DATA:
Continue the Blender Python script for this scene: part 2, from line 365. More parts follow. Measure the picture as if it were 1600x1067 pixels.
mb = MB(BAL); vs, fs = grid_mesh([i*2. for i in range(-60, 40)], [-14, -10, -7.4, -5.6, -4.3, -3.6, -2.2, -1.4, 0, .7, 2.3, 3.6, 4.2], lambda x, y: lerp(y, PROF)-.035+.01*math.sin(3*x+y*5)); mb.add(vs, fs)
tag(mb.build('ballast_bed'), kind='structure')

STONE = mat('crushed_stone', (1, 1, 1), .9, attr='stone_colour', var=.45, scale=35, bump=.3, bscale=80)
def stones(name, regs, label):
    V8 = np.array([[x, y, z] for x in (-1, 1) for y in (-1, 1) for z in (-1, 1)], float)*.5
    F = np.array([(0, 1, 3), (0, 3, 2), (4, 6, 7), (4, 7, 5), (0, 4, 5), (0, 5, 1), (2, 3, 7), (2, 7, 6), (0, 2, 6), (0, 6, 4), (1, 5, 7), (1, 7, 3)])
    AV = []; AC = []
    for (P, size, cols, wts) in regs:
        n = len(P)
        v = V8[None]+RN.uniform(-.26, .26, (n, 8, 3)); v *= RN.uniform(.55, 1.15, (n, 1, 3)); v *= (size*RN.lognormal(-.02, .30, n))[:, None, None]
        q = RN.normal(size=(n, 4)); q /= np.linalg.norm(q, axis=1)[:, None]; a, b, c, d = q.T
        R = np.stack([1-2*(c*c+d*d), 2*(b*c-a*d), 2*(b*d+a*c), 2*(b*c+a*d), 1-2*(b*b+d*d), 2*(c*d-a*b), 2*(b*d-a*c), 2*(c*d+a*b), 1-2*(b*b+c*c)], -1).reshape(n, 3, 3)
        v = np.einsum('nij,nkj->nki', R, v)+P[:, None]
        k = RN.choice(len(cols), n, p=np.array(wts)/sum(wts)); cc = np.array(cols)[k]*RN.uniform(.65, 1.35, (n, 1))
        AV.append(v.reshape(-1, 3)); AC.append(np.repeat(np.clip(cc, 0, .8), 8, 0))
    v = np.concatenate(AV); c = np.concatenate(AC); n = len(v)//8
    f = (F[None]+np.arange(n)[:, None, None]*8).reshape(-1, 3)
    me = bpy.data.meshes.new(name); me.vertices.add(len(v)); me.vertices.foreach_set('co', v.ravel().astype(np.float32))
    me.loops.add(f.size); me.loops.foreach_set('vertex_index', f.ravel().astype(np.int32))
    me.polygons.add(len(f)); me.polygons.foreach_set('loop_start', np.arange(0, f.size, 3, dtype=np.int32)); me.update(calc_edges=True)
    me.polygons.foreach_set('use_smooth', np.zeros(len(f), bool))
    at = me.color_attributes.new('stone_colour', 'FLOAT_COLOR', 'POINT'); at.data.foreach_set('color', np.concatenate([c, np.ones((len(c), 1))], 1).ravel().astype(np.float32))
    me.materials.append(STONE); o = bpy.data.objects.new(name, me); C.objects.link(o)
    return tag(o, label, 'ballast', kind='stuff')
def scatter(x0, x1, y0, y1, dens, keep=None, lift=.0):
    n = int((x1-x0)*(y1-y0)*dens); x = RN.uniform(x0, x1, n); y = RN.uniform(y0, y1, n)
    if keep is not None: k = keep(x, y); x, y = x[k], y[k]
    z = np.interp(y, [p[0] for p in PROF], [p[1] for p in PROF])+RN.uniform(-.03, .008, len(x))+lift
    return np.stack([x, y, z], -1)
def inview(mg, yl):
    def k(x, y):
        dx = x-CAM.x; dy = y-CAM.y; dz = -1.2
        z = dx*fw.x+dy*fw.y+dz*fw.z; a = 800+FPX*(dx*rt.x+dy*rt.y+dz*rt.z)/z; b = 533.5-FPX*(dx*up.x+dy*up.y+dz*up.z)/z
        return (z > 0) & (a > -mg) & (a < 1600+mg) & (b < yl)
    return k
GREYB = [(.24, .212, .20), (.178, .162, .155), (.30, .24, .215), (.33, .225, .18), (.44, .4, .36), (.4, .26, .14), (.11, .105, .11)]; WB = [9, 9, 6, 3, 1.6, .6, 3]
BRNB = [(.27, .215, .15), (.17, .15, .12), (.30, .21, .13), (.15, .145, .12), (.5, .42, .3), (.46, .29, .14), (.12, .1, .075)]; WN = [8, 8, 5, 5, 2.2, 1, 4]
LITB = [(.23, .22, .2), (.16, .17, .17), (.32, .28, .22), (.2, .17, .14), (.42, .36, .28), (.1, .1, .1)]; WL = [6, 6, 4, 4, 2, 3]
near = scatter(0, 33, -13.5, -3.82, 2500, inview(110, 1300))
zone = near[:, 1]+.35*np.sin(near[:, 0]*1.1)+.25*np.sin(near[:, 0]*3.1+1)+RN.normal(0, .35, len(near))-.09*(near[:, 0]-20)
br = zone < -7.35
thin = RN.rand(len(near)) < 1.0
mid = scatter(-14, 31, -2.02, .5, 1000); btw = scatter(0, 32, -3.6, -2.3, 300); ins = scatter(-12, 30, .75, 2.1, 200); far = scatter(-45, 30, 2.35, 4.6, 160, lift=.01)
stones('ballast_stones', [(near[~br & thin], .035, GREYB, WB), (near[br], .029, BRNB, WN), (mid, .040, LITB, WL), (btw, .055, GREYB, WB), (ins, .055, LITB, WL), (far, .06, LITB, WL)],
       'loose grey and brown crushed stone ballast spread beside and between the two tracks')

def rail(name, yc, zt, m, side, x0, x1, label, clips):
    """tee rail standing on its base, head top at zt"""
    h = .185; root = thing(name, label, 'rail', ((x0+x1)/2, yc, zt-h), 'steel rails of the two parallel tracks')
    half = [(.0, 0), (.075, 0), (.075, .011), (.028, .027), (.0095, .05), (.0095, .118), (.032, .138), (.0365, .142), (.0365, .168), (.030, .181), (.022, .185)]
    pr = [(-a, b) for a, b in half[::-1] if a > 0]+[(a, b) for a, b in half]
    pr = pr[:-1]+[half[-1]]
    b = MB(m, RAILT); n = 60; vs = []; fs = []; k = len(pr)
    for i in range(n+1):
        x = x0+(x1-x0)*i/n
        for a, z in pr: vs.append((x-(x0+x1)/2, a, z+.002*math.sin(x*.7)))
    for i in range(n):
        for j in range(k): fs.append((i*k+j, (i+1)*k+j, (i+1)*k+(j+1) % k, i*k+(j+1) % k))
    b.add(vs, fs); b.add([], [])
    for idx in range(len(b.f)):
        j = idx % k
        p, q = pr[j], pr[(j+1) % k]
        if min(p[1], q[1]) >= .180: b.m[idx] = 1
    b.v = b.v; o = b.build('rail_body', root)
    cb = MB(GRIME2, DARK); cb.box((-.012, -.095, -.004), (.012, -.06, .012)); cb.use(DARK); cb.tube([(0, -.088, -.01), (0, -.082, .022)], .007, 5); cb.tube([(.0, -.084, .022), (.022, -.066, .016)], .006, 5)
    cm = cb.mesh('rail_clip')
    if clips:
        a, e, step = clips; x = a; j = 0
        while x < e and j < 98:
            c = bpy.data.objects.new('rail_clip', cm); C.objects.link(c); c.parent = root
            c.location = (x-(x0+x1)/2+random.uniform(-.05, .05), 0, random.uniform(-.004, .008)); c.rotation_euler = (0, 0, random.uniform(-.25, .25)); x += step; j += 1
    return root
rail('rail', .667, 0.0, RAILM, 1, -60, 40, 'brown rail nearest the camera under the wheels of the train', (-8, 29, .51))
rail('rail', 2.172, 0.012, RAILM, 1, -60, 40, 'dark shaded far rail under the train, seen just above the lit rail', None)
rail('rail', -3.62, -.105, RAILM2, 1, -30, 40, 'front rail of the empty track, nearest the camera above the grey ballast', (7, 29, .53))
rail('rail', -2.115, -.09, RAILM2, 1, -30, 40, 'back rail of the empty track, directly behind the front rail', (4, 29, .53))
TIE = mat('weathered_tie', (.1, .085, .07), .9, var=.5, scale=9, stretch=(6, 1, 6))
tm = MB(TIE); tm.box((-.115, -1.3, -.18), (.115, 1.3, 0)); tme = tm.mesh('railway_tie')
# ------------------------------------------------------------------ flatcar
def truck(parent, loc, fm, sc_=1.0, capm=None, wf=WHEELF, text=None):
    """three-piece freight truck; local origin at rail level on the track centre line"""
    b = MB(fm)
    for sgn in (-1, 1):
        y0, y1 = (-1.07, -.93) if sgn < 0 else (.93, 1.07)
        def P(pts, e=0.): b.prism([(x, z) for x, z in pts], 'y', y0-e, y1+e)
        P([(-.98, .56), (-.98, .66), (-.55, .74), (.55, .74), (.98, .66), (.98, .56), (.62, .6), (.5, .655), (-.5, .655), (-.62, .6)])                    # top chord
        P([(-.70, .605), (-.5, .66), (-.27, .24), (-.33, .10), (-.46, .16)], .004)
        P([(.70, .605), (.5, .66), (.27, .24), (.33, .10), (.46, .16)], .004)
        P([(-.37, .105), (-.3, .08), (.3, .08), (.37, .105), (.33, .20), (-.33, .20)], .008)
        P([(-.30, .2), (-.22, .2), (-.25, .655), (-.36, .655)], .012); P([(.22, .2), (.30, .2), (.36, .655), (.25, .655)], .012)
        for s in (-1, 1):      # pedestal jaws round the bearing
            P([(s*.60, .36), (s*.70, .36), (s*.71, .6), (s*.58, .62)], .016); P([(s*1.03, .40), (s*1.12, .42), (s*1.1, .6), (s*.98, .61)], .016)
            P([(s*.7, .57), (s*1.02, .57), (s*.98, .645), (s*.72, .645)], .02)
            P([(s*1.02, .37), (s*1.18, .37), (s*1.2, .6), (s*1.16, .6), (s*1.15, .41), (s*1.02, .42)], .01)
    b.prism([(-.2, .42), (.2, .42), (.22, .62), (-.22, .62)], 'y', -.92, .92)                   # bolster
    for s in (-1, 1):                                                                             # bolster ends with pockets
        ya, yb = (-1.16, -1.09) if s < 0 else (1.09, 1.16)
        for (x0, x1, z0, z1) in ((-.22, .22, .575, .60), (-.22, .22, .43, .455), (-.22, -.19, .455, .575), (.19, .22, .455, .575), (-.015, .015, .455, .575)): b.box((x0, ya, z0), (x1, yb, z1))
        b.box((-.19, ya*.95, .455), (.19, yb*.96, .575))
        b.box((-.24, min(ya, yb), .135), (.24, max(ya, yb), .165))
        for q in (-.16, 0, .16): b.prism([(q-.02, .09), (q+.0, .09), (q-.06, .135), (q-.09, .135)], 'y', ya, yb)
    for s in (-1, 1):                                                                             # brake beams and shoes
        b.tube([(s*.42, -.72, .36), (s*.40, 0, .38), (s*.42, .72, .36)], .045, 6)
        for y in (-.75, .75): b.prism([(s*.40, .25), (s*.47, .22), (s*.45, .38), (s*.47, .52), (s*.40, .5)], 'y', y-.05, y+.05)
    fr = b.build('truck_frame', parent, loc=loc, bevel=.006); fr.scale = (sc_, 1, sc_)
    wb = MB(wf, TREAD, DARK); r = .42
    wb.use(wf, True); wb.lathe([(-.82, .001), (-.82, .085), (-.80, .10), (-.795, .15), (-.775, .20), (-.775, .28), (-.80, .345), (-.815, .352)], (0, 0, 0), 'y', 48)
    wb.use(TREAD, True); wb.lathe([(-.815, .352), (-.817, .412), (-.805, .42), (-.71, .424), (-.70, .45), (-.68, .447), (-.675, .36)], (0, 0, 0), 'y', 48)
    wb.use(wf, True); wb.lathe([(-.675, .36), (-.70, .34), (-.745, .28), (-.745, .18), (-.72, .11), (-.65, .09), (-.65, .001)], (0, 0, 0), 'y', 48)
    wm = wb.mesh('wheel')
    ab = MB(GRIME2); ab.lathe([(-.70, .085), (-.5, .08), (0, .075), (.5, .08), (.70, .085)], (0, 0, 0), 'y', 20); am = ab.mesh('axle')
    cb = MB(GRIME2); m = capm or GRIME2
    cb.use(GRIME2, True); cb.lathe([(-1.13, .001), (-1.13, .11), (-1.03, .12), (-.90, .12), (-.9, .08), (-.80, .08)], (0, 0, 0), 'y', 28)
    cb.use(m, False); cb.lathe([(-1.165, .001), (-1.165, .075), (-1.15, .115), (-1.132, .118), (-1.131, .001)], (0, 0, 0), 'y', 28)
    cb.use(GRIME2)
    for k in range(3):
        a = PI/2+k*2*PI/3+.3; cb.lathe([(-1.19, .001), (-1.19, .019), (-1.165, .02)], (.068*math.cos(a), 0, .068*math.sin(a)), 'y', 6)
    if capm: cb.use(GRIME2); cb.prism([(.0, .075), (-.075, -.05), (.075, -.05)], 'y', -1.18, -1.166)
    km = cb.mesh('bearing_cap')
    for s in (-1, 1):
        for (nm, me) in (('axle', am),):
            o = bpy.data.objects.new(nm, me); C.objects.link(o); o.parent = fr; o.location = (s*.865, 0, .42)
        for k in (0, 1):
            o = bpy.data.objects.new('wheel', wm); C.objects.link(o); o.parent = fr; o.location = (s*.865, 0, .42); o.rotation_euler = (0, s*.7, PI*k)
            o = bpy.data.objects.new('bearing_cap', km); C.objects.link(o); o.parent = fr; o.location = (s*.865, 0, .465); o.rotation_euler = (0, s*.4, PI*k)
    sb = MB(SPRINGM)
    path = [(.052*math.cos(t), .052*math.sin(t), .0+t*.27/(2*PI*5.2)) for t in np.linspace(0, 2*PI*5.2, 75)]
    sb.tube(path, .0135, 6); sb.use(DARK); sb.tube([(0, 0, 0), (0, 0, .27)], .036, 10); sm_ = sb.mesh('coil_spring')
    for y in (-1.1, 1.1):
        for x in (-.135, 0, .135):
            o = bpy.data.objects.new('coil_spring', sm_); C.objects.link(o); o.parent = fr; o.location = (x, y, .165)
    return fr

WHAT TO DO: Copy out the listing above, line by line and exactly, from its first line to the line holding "tag(mb.build('ballast_bed'), kind='structure')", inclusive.

ANSWER TO THE EXERCISE:
Continue the Blender Python script for this scene: part 2, from line 365. More parts follow. Measure the picture as if it were 1600x1067 pixels.
mb = MB(BAL); vs, fs = grid_mesh([i*2. for i in range(-60, 40)], [-14, -10, -7.4, -5.6, -4.3, -3.6, -2.2, -1.4, 0, .7, 2.3, 3.6, 4.2], lambda x, y: lerp(y, PROF)-.035+.01*math.sin(3*x+y*5)); mb.add(vs, fs)
tag(mb.build('ballast_bed'), kind='structure')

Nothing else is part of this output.